Exercise inputs:
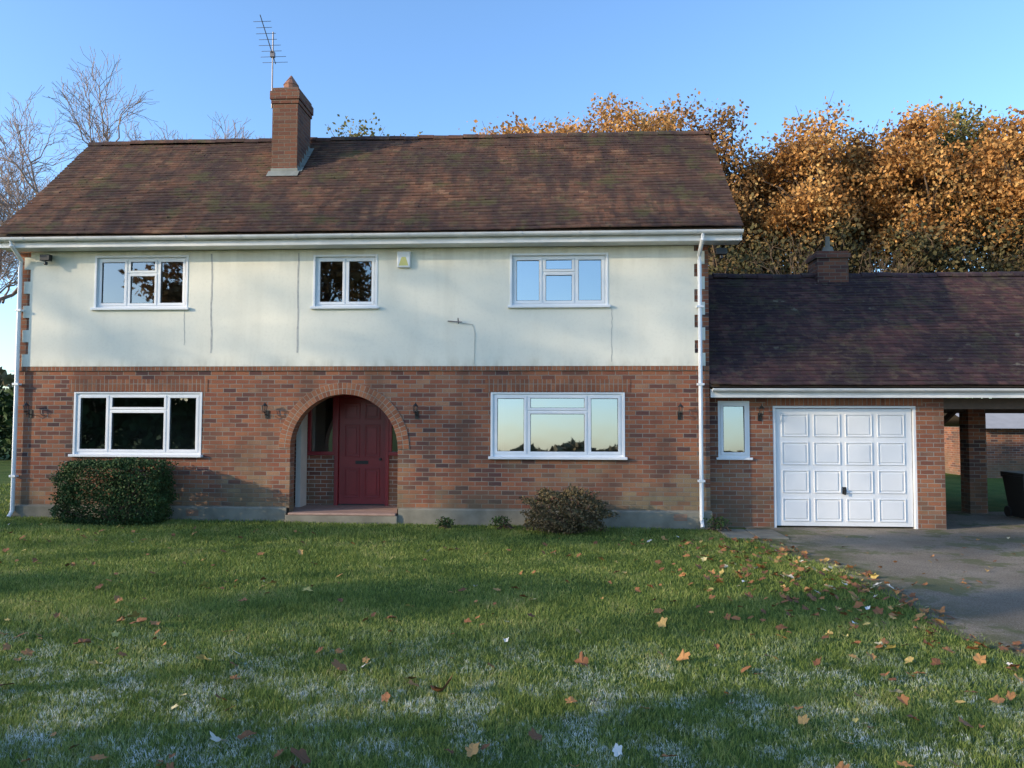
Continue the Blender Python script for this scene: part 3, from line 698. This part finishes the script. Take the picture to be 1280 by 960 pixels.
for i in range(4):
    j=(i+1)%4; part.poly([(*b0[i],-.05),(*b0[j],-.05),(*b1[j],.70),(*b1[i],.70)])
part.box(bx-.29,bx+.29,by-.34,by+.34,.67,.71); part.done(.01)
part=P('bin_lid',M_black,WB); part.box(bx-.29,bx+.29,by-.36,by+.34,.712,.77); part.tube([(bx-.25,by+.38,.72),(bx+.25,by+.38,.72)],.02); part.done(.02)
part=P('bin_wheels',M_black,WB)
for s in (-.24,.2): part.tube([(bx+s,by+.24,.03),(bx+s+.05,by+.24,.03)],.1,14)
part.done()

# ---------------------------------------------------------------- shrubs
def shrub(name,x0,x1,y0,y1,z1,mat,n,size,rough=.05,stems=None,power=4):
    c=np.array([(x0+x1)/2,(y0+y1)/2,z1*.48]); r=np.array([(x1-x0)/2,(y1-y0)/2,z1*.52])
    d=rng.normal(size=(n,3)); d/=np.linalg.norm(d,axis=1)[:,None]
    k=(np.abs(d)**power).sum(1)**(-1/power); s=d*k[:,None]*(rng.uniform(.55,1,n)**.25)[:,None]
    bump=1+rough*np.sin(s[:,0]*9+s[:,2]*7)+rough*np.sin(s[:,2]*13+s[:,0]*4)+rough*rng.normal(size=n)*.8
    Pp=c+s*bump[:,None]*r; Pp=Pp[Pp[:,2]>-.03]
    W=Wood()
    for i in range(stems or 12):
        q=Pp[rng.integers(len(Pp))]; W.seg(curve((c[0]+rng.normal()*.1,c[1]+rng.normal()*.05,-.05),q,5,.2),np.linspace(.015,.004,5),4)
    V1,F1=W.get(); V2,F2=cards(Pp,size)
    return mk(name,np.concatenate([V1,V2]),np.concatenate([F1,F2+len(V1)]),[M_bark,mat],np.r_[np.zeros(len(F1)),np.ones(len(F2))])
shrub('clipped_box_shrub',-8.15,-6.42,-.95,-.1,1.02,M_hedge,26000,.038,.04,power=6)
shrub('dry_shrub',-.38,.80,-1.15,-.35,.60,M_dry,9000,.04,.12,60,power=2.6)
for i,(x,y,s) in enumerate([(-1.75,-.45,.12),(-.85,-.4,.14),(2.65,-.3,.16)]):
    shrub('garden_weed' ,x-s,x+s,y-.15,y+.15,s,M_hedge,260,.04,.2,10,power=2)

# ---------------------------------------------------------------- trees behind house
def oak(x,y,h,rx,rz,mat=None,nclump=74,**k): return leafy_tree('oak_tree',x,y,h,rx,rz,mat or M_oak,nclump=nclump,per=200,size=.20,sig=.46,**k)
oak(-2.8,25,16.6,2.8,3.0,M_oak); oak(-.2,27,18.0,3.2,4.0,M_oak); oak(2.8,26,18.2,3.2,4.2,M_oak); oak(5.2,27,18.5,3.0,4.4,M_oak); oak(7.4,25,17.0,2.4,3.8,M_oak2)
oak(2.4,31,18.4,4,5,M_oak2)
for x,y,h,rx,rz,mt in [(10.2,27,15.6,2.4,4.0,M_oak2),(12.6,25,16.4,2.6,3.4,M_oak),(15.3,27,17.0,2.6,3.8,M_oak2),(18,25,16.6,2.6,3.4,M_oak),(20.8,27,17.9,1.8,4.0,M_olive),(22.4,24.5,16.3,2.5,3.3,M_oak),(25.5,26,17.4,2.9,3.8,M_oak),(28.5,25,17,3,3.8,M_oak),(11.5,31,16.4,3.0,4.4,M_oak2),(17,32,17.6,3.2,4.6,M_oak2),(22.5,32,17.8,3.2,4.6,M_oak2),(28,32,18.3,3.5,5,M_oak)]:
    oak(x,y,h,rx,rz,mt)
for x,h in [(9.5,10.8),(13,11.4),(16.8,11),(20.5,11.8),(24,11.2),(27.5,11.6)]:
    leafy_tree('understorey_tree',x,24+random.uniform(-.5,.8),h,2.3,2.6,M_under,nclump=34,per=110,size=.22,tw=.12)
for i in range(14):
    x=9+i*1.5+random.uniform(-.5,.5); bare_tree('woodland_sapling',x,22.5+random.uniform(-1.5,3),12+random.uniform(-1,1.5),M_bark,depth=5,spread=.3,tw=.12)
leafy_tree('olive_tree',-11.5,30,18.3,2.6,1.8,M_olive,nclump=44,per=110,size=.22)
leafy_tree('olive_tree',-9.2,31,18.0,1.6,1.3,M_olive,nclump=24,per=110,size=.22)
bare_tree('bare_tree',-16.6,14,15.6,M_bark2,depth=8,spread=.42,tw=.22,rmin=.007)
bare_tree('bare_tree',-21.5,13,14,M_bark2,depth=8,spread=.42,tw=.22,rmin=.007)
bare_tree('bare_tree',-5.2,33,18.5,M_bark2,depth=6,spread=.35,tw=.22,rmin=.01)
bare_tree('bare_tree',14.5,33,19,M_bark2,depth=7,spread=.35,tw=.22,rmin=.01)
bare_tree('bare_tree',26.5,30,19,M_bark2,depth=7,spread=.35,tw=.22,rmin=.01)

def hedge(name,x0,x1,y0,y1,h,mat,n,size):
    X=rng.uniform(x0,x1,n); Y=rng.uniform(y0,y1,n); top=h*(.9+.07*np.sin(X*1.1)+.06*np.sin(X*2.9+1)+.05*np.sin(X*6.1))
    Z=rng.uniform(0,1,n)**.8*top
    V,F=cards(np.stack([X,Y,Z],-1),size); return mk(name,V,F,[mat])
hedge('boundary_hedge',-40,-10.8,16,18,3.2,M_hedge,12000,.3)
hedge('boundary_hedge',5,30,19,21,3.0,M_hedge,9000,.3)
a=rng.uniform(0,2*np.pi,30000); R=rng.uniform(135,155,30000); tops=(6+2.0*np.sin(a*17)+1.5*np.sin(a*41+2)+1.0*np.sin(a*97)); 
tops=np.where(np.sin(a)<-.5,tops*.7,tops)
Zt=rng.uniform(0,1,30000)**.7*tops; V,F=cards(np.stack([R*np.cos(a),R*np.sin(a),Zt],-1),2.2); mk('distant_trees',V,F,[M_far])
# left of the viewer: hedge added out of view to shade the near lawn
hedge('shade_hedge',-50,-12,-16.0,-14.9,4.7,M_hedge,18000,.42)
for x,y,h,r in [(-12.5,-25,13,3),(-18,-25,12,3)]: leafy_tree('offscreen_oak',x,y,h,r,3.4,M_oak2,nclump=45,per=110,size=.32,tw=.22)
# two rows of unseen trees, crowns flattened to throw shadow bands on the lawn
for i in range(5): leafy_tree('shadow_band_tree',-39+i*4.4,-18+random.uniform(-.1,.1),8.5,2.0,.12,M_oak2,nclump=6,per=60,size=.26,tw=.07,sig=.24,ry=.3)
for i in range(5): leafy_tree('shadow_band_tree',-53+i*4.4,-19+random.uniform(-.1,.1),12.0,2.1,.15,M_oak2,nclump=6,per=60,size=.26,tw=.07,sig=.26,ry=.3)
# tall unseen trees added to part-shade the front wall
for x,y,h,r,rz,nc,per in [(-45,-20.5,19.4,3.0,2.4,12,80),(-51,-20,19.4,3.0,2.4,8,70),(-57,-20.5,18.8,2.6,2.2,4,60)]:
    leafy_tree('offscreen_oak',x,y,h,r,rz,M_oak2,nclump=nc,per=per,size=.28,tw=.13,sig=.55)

...

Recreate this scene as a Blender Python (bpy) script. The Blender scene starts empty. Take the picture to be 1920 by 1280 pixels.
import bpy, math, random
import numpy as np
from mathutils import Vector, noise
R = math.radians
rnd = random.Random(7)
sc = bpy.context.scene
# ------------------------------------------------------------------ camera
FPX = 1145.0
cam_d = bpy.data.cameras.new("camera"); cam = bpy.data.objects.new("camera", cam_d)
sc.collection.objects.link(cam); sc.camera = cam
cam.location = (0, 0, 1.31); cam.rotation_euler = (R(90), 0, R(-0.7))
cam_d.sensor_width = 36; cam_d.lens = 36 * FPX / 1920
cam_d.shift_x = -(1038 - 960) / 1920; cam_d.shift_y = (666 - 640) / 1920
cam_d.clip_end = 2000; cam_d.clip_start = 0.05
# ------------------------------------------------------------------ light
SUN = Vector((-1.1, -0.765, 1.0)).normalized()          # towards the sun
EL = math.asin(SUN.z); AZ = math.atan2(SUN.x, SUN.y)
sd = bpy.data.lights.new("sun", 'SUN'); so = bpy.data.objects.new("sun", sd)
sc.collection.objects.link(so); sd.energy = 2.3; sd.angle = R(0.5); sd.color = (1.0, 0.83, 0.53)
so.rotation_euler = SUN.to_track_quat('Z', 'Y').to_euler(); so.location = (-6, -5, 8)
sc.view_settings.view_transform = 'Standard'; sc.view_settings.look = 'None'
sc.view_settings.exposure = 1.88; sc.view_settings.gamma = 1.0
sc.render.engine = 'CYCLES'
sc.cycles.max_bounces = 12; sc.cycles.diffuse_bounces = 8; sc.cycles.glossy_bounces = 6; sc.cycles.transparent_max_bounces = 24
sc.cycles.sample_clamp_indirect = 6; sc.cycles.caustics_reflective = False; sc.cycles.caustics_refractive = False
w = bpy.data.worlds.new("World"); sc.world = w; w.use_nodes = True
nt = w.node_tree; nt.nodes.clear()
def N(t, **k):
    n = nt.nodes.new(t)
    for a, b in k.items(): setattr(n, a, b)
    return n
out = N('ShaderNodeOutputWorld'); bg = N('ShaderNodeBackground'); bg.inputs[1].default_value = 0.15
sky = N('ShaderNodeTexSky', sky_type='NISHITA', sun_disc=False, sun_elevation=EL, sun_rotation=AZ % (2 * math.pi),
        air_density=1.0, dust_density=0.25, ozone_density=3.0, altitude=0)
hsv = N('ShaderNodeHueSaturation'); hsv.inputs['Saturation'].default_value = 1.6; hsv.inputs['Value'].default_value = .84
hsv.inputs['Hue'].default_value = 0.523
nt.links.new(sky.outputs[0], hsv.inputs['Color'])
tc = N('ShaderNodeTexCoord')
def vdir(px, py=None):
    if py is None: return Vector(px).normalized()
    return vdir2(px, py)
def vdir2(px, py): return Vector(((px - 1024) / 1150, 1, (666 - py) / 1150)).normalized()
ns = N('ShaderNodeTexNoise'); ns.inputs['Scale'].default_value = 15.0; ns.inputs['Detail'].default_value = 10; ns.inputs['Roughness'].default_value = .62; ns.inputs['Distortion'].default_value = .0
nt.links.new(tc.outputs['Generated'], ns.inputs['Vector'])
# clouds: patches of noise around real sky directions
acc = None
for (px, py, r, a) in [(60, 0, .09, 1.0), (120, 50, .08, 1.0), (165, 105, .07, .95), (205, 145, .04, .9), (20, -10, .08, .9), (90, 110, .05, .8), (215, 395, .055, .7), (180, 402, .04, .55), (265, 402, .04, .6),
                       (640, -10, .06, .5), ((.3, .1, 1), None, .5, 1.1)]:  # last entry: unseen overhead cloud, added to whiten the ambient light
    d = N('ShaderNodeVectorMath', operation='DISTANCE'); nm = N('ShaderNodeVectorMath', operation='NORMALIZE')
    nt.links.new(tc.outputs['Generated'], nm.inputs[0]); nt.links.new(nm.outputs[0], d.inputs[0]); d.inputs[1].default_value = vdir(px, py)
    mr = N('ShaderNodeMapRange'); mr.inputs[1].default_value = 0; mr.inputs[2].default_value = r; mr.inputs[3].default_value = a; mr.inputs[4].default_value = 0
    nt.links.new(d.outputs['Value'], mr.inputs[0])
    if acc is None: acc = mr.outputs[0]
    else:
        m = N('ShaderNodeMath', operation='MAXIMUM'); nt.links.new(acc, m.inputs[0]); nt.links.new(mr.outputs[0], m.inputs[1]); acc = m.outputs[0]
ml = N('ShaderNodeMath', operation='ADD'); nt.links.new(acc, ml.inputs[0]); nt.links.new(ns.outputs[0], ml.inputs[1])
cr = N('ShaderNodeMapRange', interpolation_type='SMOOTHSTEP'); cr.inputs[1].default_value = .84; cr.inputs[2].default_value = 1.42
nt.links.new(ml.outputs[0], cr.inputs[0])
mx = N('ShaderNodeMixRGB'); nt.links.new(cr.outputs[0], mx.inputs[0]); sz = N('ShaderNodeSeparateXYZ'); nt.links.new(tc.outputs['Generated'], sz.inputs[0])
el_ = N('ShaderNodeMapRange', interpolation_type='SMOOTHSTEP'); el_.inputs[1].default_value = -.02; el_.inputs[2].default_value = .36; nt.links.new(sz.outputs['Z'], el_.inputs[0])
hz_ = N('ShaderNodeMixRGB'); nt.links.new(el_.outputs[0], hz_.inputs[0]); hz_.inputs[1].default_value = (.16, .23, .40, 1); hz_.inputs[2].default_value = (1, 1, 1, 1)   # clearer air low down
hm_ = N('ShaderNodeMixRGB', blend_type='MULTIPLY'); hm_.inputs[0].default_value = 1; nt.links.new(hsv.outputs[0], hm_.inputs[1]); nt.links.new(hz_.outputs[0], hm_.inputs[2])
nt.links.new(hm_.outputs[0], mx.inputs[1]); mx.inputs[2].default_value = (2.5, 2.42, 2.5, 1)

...

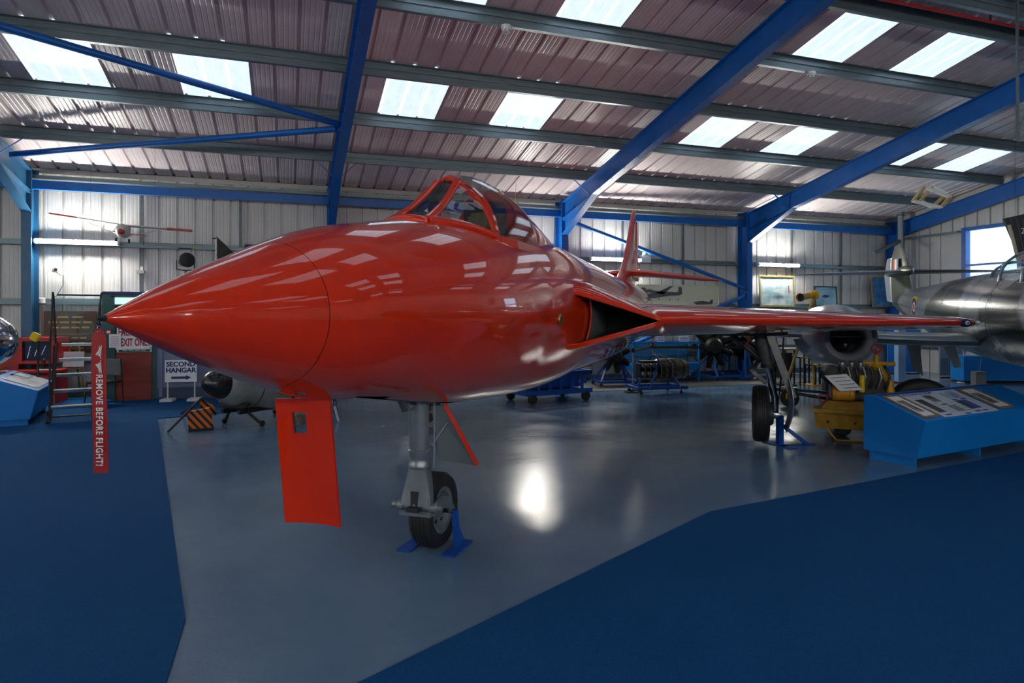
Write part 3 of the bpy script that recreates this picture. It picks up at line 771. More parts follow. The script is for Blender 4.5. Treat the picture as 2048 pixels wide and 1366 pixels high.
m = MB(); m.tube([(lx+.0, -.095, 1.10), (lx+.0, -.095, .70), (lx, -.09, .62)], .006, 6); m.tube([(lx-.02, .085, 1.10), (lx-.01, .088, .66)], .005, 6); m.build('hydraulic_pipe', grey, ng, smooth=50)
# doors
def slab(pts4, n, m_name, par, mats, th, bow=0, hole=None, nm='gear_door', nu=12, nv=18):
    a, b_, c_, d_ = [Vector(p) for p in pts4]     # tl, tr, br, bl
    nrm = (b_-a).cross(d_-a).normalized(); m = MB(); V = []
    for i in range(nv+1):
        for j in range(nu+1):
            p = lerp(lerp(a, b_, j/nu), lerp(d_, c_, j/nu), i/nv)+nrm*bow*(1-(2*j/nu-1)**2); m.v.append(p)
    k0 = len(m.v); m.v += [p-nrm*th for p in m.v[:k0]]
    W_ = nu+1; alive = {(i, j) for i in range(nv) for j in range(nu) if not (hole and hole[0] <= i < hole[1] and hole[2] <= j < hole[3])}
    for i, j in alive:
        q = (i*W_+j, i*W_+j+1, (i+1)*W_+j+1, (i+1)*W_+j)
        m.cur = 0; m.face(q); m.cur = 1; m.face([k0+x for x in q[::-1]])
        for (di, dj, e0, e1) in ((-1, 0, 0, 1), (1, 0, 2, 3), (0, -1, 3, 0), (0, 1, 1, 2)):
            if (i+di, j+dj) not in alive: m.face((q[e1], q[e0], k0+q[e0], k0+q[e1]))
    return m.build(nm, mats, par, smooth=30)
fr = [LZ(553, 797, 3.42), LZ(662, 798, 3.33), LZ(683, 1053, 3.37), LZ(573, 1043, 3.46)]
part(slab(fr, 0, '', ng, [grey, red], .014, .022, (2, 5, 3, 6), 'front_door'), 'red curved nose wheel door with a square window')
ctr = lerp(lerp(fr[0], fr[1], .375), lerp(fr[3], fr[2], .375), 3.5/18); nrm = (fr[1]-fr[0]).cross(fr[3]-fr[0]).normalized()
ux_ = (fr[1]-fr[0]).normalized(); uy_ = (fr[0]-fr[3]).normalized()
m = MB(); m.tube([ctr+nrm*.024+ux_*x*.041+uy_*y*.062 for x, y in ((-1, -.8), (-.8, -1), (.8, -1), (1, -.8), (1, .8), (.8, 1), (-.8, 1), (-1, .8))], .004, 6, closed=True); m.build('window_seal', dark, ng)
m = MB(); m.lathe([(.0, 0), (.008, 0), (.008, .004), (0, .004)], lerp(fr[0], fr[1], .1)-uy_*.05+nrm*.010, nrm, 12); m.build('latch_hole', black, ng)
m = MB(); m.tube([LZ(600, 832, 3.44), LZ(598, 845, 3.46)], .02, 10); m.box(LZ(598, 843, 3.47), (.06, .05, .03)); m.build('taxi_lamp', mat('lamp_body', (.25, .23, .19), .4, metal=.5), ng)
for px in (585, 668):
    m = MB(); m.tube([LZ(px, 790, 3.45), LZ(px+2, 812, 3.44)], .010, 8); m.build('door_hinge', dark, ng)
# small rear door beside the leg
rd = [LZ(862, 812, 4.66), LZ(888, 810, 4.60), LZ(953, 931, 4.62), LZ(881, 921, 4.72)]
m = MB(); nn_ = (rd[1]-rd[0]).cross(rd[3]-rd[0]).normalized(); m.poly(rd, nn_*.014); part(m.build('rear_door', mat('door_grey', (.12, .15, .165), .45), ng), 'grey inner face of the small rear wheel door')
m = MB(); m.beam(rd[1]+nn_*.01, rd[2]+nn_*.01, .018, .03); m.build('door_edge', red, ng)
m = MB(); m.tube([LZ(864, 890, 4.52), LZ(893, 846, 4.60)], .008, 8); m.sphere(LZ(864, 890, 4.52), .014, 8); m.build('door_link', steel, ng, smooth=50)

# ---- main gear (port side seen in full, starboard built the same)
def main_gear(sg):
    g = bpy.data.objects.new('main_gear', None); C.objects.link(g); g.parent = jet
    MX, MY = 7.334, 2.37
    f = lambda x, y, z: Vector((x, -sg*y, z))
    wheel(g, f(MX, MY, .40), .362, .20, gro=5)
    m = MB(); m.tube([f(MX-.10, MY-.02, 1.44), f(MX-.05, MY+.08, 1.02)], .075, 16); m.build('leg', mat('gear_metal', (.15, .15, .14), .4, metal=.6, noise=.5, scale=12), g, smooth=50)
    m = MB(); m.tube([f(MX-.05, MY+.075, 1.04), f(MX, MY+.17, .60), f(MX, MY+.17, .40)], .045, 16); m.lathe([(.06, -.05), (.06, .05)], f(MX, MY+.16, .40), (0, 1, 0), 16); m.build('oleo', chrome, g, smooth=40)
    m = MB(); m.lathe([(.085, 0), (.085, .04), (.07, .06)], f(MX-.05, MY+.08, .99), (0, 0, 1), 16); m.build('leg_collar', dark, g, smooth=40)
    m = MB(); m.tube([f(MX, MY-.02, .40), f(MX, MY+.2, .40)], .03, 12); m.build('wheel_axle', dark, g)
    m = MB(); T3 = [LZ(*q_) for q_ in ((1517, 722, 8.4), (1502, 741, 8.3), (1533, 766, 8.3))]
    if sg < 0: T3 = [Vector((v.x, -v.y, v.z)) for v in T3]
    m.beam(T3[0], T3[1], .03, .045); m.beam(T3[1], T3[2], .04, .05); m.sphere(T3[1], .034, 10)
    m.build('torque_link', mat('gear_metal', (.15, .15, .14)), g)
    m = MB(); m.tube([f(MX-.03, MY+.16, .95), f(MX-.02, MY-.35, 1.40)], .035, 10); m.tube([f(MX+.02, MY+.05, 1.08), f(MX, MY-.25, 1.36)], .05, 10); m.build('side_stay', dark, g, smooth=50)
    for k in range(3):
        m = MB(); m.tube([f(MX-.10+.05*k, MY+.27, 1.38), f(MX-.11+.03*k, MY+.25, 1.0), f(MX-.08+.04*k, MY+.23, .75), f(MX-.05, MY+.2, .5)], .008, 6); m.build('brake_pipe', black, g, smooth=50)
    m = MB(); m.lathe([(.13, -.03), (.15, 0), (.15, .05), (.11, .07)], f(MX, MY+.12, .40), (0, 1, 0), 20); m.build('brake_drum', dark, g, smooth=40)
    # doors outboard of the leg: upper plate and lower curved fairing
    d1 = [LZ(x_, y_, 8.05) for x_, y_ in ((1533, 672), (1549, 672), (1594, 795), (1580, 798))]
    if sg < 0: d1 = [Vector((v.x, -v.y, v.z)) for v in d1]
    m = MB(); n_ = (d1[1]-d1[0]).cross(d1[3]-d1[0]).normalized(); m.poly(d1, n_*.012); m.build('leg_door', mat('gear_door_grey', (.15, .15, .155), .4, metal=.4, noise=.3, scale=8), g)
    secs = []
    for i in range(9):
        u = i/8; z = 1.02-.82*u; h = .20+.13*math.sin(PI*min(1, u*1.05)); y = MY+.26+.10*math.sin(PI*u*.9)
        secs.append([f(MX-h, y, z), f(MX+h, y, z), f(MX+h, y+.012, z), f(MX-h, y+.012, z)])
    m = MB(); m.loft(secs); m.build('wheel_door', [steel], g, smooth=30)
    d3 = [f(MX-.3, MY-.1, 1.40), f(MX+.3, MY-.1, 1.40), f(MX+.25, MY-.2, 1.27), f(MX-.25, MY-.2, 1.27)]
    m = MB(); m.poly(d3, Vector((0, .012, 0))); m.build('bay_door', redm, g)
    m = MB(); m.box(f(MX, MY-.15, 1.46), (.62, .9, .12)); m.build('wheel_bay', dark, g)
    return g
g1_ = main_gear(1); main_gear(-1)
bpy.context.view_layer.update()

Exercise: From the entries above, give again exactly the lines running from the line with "Continue the Blender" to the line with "part.done()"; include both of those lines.

The response:
Continue the Blender Python script for this scene: part 3, from line 698. This part finishes the script. Take the picture to be 1280 by 960 pixels.
for i in range(4):
    j=(i+1)%4; part.poly([(*b0[i],-.05),(*b0[j],-.05),(*b1[j],.70),(*b1[i],.70)])
part.box(bx-.29,bx+.29,by-.34,by+.34,.67,.71); part.done(.01)
part=P('bin_lid',M_black,WB); part.box(bx-.29,bx+.29,by-.36,by+.34,.712,.77); part.tube([(bx-.25,by+.38,.72),(bx+.25,by+.38,.72)],.02); part.done(.02)
part=P('bin_wheels',M_black,WB)
for s in (-.24,.2): part.tube([(bx+s,by+.24,.03),(bx+s+.05,by+.24,.03)],.1,14)
part.done()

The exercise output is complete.